#### PROBLEM
Quote the material below exactly as written, from the first line to the line that holds "from mathutils import", endpoints included.

#### INFORMATION SHOWN
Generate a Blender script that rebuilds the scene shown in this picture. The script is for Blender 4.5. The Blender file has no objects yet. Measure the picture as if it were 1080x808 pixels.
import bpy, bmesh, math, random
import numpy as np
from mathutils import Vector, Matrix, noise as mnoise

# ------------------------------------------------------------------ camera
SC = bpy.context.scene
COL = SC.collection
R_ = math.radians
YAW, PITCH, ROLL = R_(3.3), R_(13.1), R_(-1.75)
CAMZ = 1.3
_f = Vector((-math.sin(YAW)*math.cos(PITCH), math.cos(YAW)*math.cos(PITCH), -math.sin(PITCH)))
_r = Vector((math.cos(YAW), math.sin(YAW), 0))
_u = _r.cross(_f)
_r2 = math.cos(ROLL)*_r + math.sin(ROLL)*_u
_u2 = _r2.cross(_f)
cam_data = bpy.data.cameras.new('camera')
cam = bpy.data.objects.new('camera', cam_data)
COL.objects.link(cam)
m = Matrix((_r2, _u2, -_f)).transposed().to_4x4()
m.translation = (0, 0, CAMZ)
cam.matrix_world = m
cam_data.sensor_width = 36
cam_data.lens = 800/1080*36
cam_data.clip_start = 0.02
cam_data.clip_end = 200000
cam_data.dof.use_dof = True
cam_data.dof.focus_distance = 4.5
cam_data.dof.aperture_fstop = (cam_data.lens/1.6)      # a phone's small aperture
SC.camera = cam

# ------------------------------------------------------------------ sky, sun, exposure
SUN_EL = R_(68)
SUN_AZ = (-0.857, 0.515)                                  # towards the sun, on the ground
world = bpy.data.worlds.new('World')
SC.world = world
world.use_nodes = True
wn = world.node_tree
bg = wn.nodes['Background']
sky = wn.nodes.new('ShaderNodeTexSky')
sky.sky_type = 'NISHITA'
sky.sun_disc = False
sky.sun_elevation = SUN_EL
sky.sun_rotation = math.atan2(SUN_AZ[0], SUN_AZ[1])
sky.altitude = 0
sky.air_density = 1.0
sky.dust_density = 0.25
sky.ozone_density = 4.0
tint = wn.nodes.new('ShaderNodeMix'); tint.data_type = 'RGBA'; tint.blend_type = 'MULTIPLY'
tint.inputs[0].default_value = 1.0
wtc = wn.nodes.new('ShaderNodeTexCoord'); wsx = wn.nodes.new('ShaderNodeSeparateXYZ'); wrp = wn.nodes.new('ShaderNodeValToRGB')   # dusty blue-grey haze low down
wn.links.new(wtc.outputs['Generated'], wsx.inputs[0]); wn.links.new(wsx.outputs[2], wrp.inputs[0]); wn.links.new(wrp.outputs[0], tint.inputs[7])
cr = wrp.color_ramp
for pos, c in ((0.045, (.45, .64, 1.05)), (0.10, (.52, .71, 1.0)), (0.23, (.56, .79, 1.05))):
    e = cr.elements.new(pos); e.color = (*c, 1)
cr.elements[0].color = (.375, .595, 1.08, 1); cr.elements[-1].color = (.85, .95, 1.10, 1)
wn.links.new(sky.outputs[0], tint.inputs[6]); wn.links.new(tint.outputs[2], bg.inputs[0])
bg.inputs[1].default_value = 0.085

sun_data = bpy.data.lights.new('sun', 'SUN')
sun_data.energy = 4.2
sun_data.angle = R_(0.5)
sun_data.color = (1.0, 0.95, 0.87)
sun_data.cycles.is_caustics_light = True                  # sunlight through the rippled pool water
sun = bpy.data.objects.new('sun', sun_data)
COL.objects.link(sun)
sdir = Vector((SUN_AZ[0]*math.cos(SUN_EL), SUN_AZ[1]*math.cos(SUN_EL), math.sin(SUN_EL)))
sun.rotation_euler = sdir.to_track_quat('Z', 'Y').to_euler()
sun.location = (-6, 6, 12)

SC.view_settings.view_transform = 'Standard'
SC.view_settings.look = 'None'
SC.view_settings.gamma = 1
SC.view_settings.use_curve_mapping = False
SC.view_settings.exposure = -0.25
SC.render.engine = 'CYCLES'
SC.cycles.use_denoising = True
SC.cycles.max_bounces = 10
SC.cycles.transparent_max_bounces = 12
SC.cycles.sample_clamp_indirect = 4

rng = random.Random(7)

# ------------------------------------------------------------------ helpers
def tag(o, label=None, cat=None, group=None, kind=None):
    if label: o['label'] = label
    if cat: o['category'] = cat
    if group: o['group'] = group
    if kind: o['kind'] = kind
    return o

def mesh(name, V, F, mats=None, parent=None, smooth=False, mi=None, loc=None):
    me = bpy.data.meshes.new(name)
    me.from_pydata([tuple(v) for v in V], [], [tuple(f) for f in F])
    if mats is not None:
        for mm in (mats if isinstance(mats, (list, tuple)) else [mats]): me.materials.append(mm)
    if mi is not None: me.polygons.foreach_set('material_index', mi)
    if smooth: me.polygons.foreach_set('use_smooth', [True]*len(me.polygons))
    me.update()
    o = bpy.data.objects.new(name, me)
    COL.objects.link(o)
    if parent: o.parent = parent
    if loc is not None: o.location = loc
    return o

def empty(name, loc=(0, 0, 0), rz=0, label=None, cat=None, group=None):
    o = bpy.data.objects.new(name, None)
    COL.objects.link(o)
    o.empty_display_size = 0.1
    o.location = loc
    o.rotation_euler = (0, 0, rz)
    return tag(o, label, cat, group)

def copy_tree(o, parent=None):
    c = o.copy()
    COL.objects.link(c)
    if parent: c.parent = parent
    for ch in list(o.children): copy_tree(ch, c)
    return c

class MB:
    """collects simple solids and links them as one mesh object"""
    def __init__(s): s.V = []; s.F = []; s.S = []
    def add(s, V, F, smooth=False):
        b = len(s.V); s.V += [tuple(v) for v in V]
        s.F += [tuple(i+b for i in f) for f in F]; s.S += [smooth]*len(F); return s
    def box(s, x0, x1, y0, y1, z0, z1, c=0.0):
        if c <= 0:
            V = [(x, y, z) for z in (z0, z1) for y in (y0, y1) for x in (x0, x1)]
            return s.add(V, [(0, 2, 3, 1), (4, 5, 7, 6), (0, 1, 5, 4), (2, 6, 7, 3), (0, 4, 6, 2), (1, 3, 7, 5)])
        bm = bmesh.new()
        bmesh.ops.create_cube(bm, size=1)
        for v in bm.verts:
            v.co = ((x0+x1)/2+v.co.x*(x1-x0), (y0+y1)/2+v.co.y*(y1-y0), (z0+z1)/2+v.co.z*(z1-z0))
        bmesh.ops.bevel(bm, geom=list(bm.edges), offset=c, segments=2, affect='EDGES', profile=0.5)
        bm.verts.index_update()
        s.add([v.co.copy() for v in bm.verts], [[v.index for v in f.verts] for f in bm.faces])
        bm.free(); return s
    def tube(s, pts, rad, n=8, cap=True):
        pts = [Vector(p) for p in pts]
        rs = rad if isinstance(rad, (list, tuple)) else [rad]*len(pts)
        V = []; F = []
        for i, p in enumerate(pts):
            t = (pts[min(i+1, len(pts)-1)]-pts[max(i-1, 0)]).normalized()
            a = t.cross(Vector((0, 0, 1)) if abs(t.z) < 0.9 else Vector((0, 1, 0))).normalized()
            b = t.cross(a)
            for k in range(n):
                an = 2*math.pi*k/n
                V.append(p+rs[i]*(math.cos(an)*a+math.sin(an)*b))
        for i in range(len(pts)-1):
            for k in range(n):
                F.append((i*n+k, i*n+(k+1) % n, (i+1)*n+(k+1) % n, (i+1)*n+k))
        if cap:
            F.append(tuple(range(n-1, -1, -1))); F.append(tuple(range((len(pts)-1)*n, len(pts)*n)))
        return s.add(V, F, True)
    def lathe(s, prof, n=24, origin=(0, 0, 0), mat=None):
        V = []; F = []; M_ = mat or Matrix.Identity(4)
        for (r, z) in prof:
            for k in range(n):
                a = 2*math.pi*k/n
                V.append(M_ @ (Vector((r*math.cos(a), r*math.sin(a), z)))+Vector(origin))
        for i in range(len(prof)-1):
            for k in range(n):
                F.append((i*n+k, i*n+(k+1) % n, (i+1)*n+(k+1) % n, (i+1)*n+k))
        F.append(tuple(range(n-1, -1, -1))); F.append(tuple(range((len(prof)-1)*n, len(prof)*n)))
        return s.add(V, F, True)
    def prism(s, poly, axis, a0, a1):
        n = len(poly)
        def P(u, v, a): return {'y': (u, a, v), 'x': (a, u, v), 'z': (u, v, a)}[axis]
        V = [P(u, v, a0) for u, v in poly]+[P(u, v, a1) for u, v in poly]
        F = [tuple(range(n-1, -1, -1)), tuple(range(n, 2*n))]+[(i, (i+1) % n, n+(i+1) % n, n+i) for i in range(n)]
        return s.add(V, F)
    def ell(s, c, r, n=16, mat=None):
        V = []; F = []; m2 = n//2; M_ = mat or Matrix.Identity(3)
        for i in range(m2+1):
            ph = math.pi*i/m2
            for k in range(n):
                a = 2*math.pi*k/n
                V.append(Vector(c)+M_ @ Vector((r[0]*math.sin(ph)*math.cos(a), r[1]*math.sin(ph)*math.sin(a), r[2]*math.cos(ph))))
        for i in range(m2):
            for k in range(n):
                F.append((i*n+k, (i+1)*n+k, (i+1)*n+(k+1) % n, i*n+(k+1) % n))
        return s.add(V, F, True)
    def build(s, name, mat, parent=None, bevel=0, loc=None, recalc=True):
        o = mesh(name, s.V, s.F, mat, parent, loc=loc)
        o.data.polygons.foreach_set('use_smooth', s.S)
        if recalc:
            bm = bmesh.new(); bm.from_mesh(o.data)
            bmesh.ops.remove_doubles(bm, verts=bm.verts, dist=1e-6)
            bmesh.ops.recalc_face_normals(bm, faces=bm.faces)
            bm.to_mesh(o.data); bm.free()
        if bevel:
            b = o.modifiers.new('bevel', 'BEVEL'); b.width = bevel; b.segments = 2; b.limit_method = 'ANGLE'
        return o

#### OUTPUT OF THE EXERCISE
Generate a Blender script that rebuilds the scene shown in this picture. The script is for Blender 4.5. The Blender file has no objects yet. Measure the picture as if it were 1080x808 pixels.
import bpy, bmesh, math, random
import numpy as np
from mathutils import Vector, Matrix, noise as mnoise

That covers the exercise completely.